There must clearly be more data in your 'raw1.raw' file that you are not using. Are you sure that file wasn't created using 'uint16' data and you are just pulling out the first half as 'uint8' data? I just checked the writing of random data.
import os, numpy as np
x = np.random.randint(0,256,size=(3000,5100),dtype='uint8')
x.tofile(open('testfile.raw','w'))
print(os.stat('testfile.raw').st_size) #I get 15.3MB.
So, 'uint8' for a 3000 by 5100 clearly takes up 15.3MB. I don't know how you got 30+.

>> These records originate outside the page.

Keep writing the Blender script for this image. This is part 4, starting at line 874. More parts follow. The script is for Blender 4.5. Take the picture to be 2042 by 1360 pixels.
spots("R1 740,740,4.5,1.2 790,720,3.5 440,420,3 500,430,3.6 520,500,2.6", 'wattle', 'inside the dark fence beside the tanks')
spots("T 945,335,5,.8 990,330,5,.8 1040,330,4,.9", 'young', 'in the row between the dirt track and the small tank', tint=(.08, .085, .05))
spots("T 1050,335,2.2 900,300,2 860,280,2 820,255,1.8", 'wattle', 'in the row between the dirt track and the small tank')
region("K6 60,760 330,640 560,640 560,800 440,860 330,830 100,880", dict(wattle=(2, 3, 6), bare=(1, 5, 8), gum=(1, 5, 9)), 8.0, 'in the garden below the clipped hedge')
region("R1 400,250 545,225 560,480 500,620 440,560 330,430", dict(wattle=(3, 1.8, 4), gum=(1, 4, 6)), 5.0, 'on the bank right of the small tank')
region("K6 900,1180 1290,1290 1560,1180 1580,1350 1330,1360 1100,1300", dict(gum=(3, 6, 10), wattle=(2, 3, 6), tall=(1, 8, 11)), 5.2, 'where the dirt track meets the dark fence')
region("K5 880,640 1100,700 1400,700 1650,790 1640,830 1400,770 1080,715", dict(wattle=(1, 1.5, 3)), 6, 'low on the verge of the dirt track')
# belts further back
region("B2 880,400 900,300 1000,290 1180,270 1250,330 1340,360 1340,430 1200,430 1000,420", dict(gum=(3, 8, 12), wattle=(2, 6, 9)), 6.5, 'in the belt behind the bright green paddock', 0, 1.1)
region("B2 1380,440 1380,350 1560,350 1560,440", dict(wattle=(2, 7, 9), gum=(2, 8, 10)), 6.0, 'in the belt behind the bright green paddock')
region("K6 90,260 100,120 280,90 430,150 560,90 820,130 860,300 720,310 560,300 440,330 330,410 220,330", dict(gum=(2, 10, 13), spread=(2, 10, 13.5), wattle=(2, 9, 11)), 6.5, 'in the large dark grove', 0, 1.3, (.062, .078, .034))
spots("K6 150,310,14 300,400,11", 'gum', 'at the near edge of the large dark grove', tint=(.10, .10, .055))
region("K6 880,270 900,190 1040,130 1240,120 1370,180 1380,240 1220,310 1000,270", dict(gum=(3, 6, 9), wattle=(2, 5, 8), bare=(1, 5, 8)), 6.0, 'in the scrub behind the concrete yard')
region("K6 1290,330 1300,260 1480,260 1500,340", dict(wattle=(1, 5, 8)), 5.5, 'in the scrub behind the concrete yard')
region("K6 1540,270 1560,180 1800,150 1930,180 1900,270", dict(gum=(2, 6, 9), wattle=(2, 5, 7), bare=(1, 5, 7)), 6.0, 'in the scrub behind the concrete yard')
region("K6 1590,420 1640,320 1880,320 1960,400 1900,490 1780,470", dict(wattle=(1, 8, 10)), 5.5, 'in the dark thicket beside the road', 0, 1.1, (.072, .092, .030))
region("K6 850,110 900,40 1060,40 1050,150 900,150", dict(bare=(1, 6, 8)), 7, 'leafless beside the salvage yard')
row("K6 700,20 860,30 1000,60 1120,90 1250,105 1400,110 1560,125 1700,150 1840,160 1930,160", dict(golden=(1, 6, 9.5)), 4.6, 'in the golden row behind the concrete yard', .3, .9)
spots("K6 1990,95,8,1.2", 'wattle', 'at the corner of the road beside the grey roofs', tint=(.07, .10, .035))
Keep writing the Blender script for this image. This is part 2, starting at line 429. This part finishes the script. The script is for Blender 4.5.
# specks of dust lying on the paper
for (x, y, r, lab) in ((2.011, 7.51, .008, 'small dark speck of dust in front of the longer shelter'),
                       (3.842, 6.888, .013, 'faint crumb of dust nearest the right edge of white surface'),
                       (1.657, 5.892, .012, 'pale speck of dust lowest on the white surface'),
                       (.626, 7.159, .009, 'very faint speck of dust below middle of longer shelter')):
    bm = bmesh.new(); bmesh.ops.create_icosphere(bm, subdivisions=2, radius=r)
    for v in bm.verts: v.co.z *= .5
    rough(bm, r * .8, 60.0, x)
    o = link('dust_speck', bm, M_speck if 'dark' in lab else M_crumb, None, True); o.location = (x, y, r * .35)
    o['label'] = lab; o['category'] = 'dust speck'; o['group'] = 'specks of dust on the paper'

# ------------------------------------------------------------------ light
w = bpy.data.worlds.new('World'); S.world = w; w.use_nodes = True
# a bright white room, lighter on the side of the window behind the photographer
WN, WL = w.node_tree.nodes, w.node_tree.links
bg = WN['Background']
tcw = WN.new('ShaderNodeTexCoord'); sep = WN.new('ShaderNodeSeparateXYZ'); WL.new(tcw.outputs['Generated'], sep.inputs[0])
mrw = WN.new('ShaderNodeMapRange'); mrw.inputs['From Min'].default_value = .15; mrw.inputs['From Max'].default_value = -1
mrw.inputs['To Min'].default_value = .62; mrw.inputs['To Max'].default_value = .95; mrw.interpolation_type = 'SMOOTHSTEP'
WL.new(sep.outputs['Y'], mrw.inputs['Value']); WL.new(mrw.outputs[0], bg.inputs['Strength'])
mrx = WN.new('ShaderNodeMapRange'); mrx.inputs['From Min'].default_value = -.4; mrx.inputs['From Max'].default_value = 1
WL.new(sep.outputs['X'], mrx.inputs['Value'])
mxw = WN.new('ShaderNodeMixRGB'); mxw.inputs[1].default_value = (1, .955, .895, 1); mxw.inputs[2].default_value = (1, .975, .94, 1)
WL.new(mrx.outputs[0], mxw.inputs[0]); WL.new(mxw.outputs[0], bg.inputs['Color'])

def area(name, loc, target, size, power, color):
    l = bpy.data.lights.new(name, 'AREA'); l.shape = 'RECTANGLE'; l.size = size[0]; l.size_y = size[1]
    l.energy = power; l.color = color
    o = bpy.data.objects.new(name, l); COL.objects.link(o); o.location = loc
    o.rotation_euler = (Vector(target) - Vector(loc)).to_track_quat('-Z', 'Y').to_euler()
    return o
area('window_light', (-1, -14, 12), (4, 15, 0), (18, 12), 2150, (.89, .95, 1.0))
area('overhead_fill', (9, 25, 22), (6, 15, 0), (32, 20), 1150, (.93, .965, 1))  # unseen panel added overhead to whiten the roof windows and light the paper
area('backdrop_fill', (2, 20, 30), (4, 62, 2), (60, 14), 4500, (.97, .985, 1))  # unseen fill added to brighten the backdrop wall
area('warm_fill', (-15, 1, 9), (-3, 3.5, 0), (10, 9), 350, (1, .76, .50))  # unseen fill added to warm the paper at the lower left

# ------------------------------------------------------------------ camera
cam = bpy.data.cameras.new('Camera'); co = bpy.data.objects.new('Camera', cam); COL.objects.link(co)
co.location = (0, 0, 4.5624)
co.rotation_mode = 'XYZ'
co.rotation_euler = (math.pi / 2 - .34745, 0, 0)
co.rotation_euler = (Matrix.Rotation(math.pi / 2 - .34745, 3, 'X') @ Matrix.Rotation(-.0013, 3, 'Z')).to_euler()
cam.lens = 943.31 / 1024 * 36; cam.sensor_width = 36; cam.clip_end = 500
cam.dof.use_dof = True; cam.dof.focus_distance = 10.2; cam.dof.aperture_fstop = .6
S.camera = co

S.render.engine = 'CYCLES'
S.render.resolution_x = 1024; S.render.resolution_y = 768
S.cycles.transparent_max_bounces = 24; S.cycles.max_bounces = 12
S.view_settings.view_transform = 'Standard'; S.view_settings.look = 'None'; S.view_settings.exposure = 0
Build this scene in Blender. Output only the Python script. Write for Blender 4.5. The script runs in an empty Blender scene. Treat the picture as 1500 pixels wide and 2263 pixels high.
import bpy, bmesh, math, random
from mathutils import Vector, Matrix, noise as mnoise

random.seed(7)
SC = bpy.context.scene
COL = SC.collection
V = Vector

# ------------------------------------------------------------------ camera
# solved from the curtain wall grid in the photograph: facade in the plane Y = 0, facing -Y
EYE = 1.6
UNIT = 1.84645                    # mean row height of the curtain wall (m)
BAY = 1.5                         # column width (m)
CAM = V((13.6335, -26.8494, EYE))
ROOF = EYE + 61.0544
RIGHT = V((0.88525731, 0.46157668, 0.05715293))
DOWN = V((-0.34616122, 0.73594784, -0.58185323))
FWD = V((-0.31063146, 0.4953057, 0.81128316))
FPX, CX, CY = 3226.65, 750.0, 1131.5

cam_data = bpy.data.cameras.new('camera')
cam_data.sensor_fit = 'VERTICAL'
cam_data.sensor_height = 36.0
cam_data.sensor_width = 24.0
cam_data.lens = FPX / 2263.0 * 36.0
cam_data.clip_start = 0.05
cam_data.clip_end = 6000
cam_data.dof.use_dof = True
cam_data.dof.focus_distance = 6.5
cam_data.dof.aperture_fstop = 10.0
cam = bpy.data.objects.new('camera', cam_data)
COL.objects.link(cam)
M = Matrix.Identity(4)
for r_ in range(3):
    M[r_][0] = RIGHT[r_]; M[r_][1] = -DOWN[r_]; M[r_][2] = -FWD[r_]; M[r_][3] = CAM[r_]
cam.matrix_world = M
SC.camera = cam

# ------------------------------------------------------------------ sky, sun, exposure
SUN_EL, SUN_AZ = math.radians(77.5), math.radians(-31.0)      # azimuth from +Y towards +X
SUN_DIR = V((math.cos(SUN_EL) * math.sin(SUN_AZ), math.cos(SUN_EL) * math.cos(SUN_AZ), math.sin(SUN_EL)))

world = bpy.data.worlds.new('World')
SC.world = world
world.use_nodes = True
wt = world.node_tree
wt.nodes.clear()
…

############################ EDIT #########
Just to add more clarification. Do you realize that dtype does nothing more than change the "view" of your data? It doesn't effect the actual data that is saved in memory. This also goes for data that you read from a file. Take for example:
import numpy as np
#The way to understand x, is that x is taking 12 bytes in memory and using
#that information to hold 3 values. The first 4 bytes are the first value,
#the second 4 bytes are the second, etc.
x = np.array([1,2,3],dtype='uint32')
#Change x to display those 12 bytes at 6 different values. Doing this does
#NOT change the data that the array is holding. You are only changing the
#'view' of the data.
x.dtype = 'uint16'
print(x)
In general (there are few special cases), changing the dtype doesn't change the underlying data. However, the conversion function .astype() does change the underlying data. If you have any array of 12 bytes viewed as 'int32' then running .astype('uint8') will take each entry (4 bytes) and covert it (known as casting) to a uint8 entry (1 byte). The new array will only have 3 bytes for the 3 entries. You can see this litterally:
x = np.array([1,2,3],dtype='uint32')
print(x.tobytes())
y = x.astype('uint8')
print(y.tobytes())
So, when we say that a file is 30mb, we mean that the file has (minus some header information) is 30,000,000 bytes which are exactly uint8s. 1 uint8 is 1 byte. If any array has 6000by5100 uint8s (bytes), then the array has 30,600,000 bytes of information in memory.
Likewise, if you read a file (DOES NOT MATTER THE FILE) and write np.fromfile(,dtype=np.uint8,count=15_300_000) then you told python to read EXACTLY 15_300_000 bytes (again 1 byte is 1 uint8) of information (15mb). If your file is 100mb, 40mb, or even 30mb, it would be completely irrelevant because you told python to only read the first 15mb of data.